>> START AVAILABLE DATA
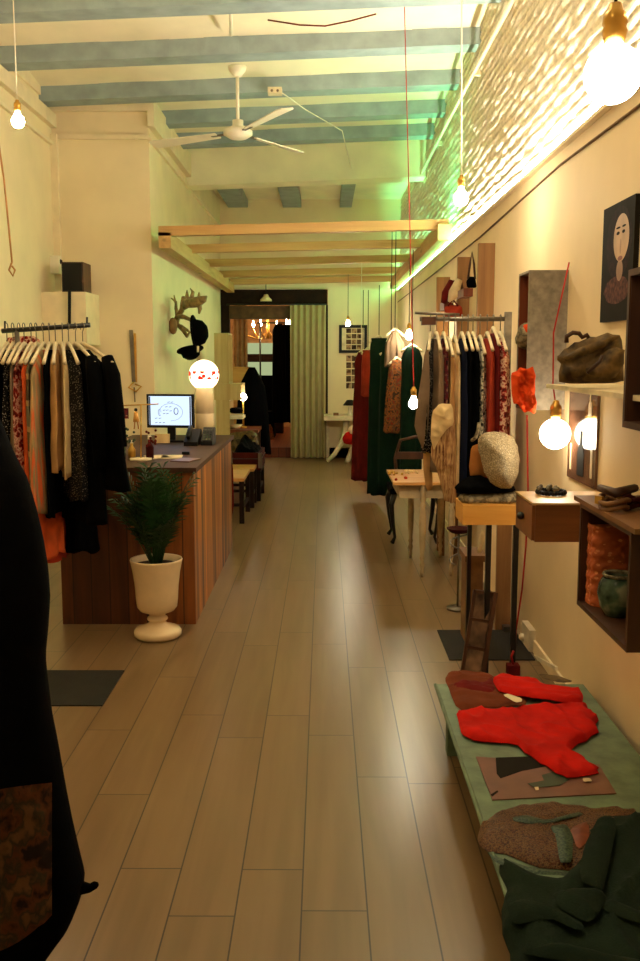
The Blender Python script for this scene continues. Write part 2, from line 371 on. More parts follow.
# ledge and led strip
struct(MB().box(XR-.03,XR+.05,2.0,15,2.585,2.603),'trim_28','trimw')
struct(MB().box(XR-.012,XR,-1.3,5.35,0,.07).box(XR-.012,XR,6.5,15,0,.07),'baseboard_right','trimw')
struct(MB().box(XL,XL+.012,-1.3,YB,0,.08),'baseboard_left','trimw')
led=thing('led_strip','glowing LED strip lying on the ledge under the white brick wall','light strip',(XR,2.1,2.603))
MB().box(XR-.02,XR+.025,2.1,8.4,2.603,2.618).build('white_section','led',led)
MB().box(XR-.02,XR+.025,8.4,14.9,2.603,2.618).build('green_section','ledfar',led)
gm=thing('green_light_bar','green LED bar on top of the pergola by the brick wall','light bar',(.98,8.95,2.8))
MB().box(.78,1.02,8.90,8.99,2.79,2.80).build('housing','plug',gm); MB().box(.79,1.01,8.91,8.98,2.80,2.815).build('diffuser','ledgreen',gm)
tl(MB().tube([aX(700,60,XR-.006),aX(560,165,XR-.006),aX(480,237,XR-.006),aX(430,277,XR-.006),aX(385,312,XR-.006)],.006,6),'conduit','taupe','thin dark conduit line running along the right wall below the LED ledge','conduit')
tl(MB().tube([(1.13,6.0,3.72),(1.13,7.6,3.72),(1.13,9.5,3.72),(1.13,11.55,3.70)],.016,8).box(1.13,1.19,7.5,7.54,3.70,3.74).box(1.13,1.19,9.9,9.94,3.70,3.74),'water_pipe','trimw','white pipe fixed high along the top of the brick wall','pipe')
# pergola
yf_=aZ(300,232.5,2.70).y
pg=thing('pergola','raw pine pergola frame hung over the middle of the shop','pergola',(0,8.8,2.6))
MB().box(-1.49,-1.38,aZ(300,232.5,2.70).y,14.85,2.565,2.703).build('side_beam','pineY',pg)
MB().box(1.01,1.13,8.65,14.85,2.62,2.76).build('side_beam','pineY',pg)
for py in (232.5,250,264,275,283):
    y=aZ(300,py,2.70).y; MB().box(-1.49 if y<9.5 else XS+.001,1.12,y-.0,y+.09,2.705,2.79,SL*.6).build('cross_beam','pine',pg)
#@@LIGHTS
def pendant(bulb,top,label,kind='plain',cordmat='white',mat='bulb',group=None,r=.03,mid=None):
    b=Vector(bulb); t=Vector(top)
    o=thing('pendant_lamp',label,'lamp',t,group)
    neck=b+Vector((0,0,r*(1.6 if kind=='plain' else 1.02))); q_=1 if kind=='plain' else 1.3 if r>.06 else 1.15
    pts=[t]+([Vector(m) for m in mid] if mid else [])+[neck+Vector((0,0,.055))]
    MB().tube(pts,.0035,6).build('cord',cordmat,o)
    MB().lathe([(0,.065*q_),(.010*q_,.062*q_),(.013*q_,.05*q_),(.019*q_,.045*q_),(.021*q_,.03*q_),(.018*q_,.026*q_),(.021*q_,.018*q_),(.016*q_,.0),(.0,0)],neck,16).build('socket','brass',o)
    m=MB()
    if kind=='plain': m.lathe([(.013,r*1.65),(.015,r*1.2),(r*.75,r*.8),(r*.97,r*.3),(r,0),(r*.9,-r*.45),(r*.6,-r*.8),(0,-r)],b,16)
    else: m.ball(b,r,n=24); m.lathe([(.018,r*1.1),(.02,r*.9)],b,14)
    m.build('bulb',mat,o); return o
def ceil(x,y): return 3.99+SL*x
def pl(px,py,Y,label,topx=None,**k):
    b=aY(px,py,Y); tx=b.x if topx is None else topx; ty=k.pop('topy',Y)
    tz=2.985 if ty>15 else ceil(tx,ty)+.01
    if ty>11.7: tz=3.97
    tz=k.pop('topz',tz)
    return pendant(b,(tx,ty,tz),label,**k)
pl(18,122,5.6,'clear bulb on a white cord at the left, above the clothes rail',r=.036)
pl(461,199,5.2,'bare bulb on a white cord in front of the brick wall',topx=.70,r=.038)
pl(613,74,2.15,'large glowing globe bulb with brass socket, top right',kind='globe',cordmat='black',mat='bulbbig',r=.062)
pl(413.5,404,6.3,'brightest bare bulb on a long red cord, beside the clothes rail',topx=.55,topy=6.9,cordmat='redcable',r=.032)
pl(409,336,yf_+.05,'bare bulb hanging just in front of the hung dresses',topz=2.74,cordmat='black',r=.036)
pl(348,324,aZ(300,275,2.70).y+.05,'bare bulb hanging in front of the framed pictures',topz=2.74,cordmat='black',mat='bulbfar',r=.032)
pl(361,391,aZ(300,264,2.70).y+.05,'small low bulb beside the green dress, over the far table',topz=2.74,cordmat='white',mat='bulbfar',r=.036)
pendant(aY(555,434,4.34),(1.12,4.44,aX(569,267,XR).z+.01),'globe bulb on a red cord over the small drawer box','globe','redcable','bulbbig',r=.07,mid=[aY(553.5,333,4.40),aY(553.5,345,4.40),aY(553,385,4.34)])
tl(MB().tube([aY(-3,130,5.4),aY(4,180,5.4),aY(9,230,5.4),aY(12,262,5.4)],.006,6).tube([aY(12,262,5.4),aY(9,270,5.4),aY(13,276,5.4),aY(15,270,5.4),aY(12,266,5.4)],.006,6),'power_cable','bluechair','amber cord with a knotted hook hanging by the left wall','cord')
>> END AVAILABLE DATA
## WHAT THE EXERCISE ASKS
Reproduce the listing word for word and omit its pictures.

## FINAL ANSWER
The Blender Python script for this scene continues. Write part 2, from line 371 on. More parts follow.
# ledge and led strip
struct(MB().box(XR-.03,XR+.05,2.0,15,2.585,2.603),'trim_28','trimw')
struct(MB().box(XR-.012,XR,-1.3,5.35,0,.07).box(XR-.012,XR,6.5,15,0,.07),'baseboard_right','trimw')
struct(MB().box(XL,XL+.012,-1.3,YB,0,.08),'baseboard_left','trimw')
led=thing('led_strip','glowing LED strip lying on the ledge under the white brick wall','light strip',(XR,2.1,2.603))
MB().box(XR-.02,XR+.025,2.1,8.4,2.603,2.618).build('white_section','led',led)
MB().box(XR-.02,XR+.025,8.4,14.9,2.603,2.618).build('green_section','ledfar',led)
gm=thing('green_light_bar','green LED bar on top of the pergola by the brick wall','light bar',(.98,8.95,2.8))
MB().box(.78,1.02,8.90,8.99,2.79,2.80).build('housing','plug',gm); MB().box(.79,1.01,8.91,8.98,2.80,2.815).build('diffuser','ledgreen',gm)
tl(MB().tube([aX(700,60,XR-.006),aX(560,165,XR-.006),aX(480,237,XR-.006),aX(430,277,XR-.006),aX(385,312,XR-.006)],.006,6),'conduit','taupe','thin dark conduit line running along the right wall below the LED ledge','conduit')
tl(MB().tube([(1.13,6.0,3.72),(1.13,7.6,3.72),(1.13,9.5,3.72),(1.13,11.55,3.70)],.016,8).box(1.13,1.19,7.5,7.54,3.70,3.74).box(1.13,1.19,9.9,9.94,3.70,3.74),'water_pipe','trimw','white pipe fixed high along the top of the brick wall','pipe')
# pergola
yf_=aZ(300,232.5,2.70).y
pg=thing('pergola','raw pine pergola frame hung over the middle of the shop','pergola',(0,8.8,2.6))
MB().box(-1.49,-1.38,aZ(300,232.5,2.70).y,14.85,2.565,2.703).build('side_beam','pineY',pg)
MB().box(1.01,1.13,8.65,14.85,2.62,2.76).build('side_beam','pineY',pg)
for py in (232.5,250,264,275,283):
    y=aZ(300,py,2.70).y; MB().box(-1.49 if y<9.5 else XS+.001,1.12,y-.0,y+.09,2.705,2.79,SL*.6).build('cross_beam','pine',pg)
#@@LIGHTS
def pendant(bulb,top,label,kind='plain',cordmat='white',mat='bulb',group=None,r=.03,mid=None):
    b=Vector(bulb); t=Vector(top)
    o=thing('pendant_lamp',label,'lamp',t,group)
    neck=b+Vector((0,0,r*(1.6 if kind=='plain' else 1.02))); q_=1 if kind=='plain' else 1.3 if r>.06 else 1.15
    pts=[t]+([Vector(m) for m in mid] if mid else [])+[neck+Vector((0,0,.055))]
    MB().tube(pts,.0035,6).build('cord',cordmat,o)
    MB().lathe([(0,.065*q_),(.010*q_,.062*q_),(.013*q_,.05*q_),(.019*q_,.045*q_),(.021*q_,.03*q_),(.018*q_,.026*q_),(.021*q_,.018*q_),(.016*q_,.0),(.0,0)],neck,16).build('socket','brass',o)
    m=MB()
    if kind=='plain': m.lathe([(.013,r*1.65),(.015,r*1.2),(r*.75,r*.8),(r*.97,r*.3),(r,0),(r*.9,-r*.45),(r*.6,-r*.8),(0,-r)],b,16)
    else: m.ball(b,r,n=24); m.lathe([(.018,r*1.1),(.02,r*.9)],b,14)
    m.build('bulb',mat,o); return o
def ceil(x,y): return 3.99+SL*x
def pl(px,py,Y,label,topx=None,**k):
    b=aY(px,py,Y); tx=b.x if topx is None else topx; ty=k.pop('topy',Y)
    tz=2.985 if ty>15 else ceil(tx,ty)+.01
    if ty>11.7: tz=3.97
    tz=k.pop('topz',tz)
    return pendant(b,(tx,ty,tz),label,**k)
pl(18,122,5.6,'clear bulb on a white cord at the left, above the clothes rail',r=.036)
pl(461,199,5.2,'bare bulb on a white cord in front of the brick wall',topx=.70,r=.038)
pl(613,74,2.15,'large glowing globe bulb with brass socket, top right',kind='globe',cordmat='black',mat='bulbbig',r=.062)
pl(413.5,404,6.3,'brightest bare bulb on a long red cord, beside the clothes rail',topx=.55,topy=6.9,cordmat='redcable',r=.032)
pl(409,336,yf_+.05,'bare bulb hanging just in front of the hung dresses',topz=2.74,cordmat='black',r=.036)
pl(348,324,aZ(300,275,2.70).y+.05,'bare bulb hanging in front of the framed pictures',topz=2.74,cordmat='black',mat='bulbfar',r=.032)
pl(361,391,aZ(300,264,2.70).y+.05,'small low bulb beside the green dress, over the far table',topz=2.74,cordmat='white',mat='bulbfar',r=.036)
pendant(aY(555,434,4.34),(1.12,4.44,aX(569,267,XR).z+.01),'globe bulb on a red cord over the small drawer box','globe','redcable','bulbbig',r=.07,mid=[aY(553.5,333,4.40),aY(553.5,345,4.40),aY(553,385,4.34)])
tl(MB().tube([aY(-3,130,5.4),aY(4,180,5.4),aY(9,230,5.4),aY(12,262,5.4)],.006,6).tube([aY(12,262,5.4),aY(9,270,5.4),aY(13,276,5.4),aY(15,270,5.4),aY(12,266,5.4)],.006,6),'power_cable','bluechair','amber cord with a knotted hook hanging by the left wall','cord')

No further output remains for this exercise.